**YOUR TASK:**
Beginning with the first line of the data below, extract each line up to and including the one containing "scene.cycles.use_adaptive_sampling = True;". Copy them exactly and add nothing.

━━━━━ SOURCE EXCERPT

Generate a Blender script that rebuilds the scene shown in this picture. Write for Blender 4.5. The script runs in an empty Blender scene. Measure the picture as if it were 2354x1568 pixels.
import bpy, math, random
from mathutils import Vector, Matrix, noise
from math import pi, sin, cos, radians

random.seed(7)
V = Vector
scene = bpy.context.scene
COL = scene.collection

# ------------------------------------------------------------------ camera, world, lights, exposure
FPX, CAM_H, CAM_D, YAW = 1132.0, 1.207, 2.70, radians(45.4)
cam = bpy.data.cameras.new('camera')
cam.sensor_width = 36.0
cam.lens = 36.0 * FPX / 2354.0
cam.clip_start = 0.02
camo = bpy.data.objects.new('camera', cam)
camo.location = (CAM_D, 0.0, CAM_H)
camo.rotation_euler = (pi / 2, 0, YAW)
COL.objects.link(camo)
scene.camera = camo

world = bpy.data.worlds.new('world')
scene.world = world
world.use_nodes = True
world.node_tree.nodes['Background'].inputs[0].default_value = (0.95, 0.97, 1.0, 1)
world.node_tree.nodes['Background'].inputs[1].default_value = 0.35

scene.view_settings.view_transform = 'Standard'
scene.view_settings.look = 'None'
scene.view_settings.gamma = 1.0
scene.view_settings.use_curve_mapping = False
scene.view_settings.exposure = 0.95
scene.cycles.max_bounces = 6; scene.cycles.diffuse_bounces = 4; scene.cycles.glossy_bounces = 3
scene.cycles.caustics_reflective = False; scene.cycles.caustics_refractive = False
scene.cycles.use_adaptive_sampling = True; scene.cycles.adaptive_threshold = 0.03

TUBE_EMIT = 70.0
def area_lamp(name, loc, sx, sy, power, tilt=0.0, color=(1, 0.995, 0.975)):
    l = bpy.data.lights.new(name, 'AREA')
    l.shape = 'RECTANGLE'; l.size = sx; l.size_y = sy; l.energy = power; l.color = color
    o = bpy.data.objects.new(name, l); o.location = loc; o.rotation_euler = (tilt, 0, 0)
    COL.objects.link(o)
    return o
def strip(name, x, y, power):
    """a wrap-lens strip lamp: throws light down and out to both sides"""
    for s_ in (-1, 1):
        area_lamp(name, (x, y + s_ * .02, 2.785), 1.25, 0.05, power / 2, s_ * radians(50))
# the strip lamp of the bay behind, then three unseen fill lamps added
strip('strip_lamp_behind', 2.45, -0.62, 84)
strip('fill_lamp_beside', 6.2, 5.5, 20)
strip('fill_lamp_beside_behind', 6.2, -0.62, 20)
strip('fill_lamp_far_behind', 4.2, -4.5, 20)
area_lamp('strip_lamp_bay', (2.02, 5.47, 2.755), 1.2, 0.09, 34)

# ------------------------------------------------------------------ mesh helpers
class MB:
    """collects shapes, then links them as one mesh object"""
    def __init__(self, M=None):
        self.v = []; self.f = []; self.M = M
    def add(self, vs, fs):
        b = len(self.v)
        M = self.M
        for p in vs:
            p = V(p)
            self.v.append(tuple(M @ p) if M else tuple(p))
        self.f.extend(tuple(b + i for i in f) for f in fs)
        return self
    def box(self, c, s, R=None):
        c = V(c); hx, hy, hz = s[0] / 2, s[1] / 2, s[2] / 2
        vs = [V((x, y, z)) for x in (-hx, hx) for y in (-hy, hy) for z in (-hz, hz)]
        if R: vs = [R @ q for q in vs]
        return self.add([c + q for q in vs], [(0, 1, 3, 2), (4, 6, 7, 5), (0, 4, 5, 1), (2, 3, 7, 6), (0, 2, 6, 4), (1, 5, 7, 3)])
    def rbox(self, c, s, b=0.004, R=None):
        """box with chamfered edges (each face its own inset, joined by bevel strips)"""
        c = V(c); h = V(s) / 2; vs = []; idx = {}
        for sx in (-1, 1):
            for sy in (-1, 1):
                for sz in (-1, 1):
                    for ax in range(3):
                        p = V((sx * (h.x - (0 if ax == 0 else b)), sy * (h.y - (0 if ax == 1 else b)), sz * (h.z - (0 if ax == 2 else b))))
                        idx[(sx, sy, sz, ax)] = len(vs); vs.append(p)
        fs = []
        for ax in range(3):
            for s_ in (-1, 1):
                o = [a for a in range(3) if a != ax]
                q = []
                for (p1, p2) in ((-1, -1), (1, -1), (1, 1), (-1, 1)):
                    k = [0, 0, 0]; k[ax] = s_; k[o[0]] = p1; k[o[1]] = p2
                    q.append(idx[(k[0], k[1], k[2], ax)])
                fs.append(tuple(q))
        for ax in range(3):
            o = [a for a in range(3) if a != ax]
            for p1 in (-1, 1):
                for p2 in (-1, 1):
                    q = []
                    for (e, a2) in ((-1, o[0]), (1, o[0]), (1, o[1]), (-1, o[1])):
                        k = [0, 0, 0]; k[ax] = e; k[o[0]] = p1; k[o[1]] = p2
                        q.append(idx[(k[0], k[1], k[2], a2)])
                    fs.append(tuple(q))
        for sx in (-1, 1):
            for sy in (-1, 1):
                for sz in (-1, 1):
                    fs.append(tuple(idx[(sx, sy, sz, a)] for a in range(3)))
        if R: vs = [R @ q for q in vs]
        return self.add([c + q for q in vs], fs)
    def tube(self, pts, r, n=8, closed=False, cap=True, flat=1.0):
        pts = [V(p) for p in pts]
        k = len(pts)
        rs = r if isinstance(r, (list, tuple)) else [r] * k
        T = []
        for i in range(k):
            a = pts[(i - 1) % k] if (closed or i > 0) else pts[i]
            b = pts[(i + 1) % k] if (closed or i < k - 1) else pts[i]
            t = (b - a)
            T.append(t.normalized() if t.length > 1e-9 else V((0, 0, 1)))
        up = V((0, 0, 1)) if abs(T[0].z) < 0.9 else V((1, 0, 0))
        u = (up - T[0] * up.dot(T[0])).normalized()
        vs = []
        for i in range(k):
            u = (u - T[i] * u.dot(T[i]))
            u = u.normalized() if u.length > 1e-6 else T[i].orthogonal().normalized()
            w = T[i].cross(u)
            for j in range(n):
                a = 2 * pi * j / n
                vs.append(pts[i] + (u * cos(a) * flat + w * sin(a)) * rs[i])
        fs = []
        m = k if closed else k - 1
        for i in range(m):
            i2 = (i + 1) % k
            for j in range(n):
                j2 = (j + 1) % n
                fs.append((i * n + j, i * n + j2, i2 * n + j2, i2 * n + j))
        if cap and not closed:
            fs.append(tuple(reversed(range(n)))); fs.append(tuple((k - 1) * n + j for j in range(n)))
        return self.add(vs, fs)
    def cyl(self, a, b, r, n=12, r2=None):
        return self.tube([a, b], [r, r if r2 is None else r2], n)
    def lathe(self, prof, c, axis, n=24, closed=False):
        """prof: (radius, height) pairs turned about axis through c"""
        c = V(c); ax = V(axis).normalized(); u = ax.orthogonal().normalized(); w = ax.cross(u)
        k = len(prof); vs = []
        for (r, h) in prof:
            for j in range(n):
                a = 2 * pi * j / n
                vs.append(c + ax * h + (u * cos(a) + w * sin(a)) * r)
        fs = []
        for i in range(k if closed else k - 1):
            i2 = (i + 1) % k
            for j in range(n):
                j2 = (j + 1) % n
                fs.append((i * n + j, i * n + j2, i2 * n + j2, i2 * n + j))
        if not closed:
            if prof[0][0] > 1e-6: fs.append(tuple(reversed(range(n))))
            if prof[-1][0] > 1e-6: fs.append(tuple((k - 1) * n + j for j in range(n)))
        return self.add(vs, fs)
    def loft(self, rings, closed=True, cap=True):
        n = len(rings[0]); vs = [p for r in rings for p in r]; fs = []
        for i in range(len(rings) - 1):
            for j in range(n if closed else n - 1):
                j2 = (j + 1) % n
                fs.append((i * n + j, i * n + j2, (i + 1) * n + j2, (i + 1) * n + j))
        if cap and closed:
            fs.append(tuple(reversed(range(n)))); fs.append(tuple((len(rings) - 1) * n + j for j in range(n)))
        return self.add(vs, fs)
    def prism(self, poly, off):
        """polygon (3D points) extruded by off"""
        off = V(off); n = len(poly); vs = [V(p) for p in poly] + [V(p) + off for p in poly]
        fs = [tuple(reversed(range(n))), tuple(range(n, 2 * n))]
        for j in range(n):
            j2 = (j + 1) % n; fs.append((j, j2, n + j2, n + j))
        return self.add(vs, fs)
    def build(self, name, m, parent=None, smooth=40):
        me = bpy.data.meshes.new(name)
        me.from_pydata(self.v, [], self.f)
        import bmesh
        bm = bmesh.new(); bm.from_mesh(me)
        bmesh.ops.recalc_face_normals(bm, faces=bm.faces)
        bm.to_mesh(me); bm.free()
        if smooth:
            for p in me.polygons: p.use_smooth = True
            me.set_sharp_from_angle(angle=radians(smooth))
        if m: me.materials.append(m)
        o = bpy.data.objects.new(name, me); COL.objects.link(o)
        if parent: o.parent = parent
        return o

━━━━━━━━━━

**SOLUTION TO THIS PROBLEM:**
Generate a Blender script that rebuilds the scene shown in this picture. Write for Blender 4.5. The script runs in an empty Blender scene. Measure the picture as if it were 2354x1568 pixels.
import bpy, math, random
from mathutils import Vector, Matrix, noise
from math import pi, sin, cos, radians

random.seed(7)
V = Vector
scene = bpy.context.scene
COL = scene.collection

# ------------------------------------------------------------------ camera, world, lights, exposure
FPX, CAM_H, CAM_D, YAW = 1132.0, 1.207, 2.70, radians(45.4)
cam = bpy.data.cameras.new('camera')
cam.sensor_width = 36.0
cam.lens = 36.0 * FPX / 2354.0
cam.clip_start = 0.02
camo = bpy.data.objects.new('camera', cam)
camo.location = (CAM_D, 0.0, CAM_H)
camo.rotation_euler = (pi / 2, 0, YAW)
COL.objects.link(camo)
scene.camera = camo

world = bpy.data.worlds.new('world')
scene.world = world
world.use_nodes = True
world.node_tree.nodes['Background'].inputs[0].default_value = (0.95, 0.97, 1.0, 1)
world.node_tree.nodes['Background'].inputs[1].default_value = 0.35

scene.view_settings.view_transform = 'Standard'
scene.view_settings.look = 'None'
scene.view_settings.gamma = 1.0
scene.view_settings.use_curve_mapping = False
scene.view_settings.exposure = 0.95
scene.cycles.max_bounces = 6; scene.cycles.diffuse_bounces = 4; scene.cycles.glossy_bounces = 3
scene.cycles.caustics_reflective = False; scene.cycles.caustics_refractive = False
scene.cycles.use_adaptive_sampling = True; scene.cycles.adaptive_threshold = 0.03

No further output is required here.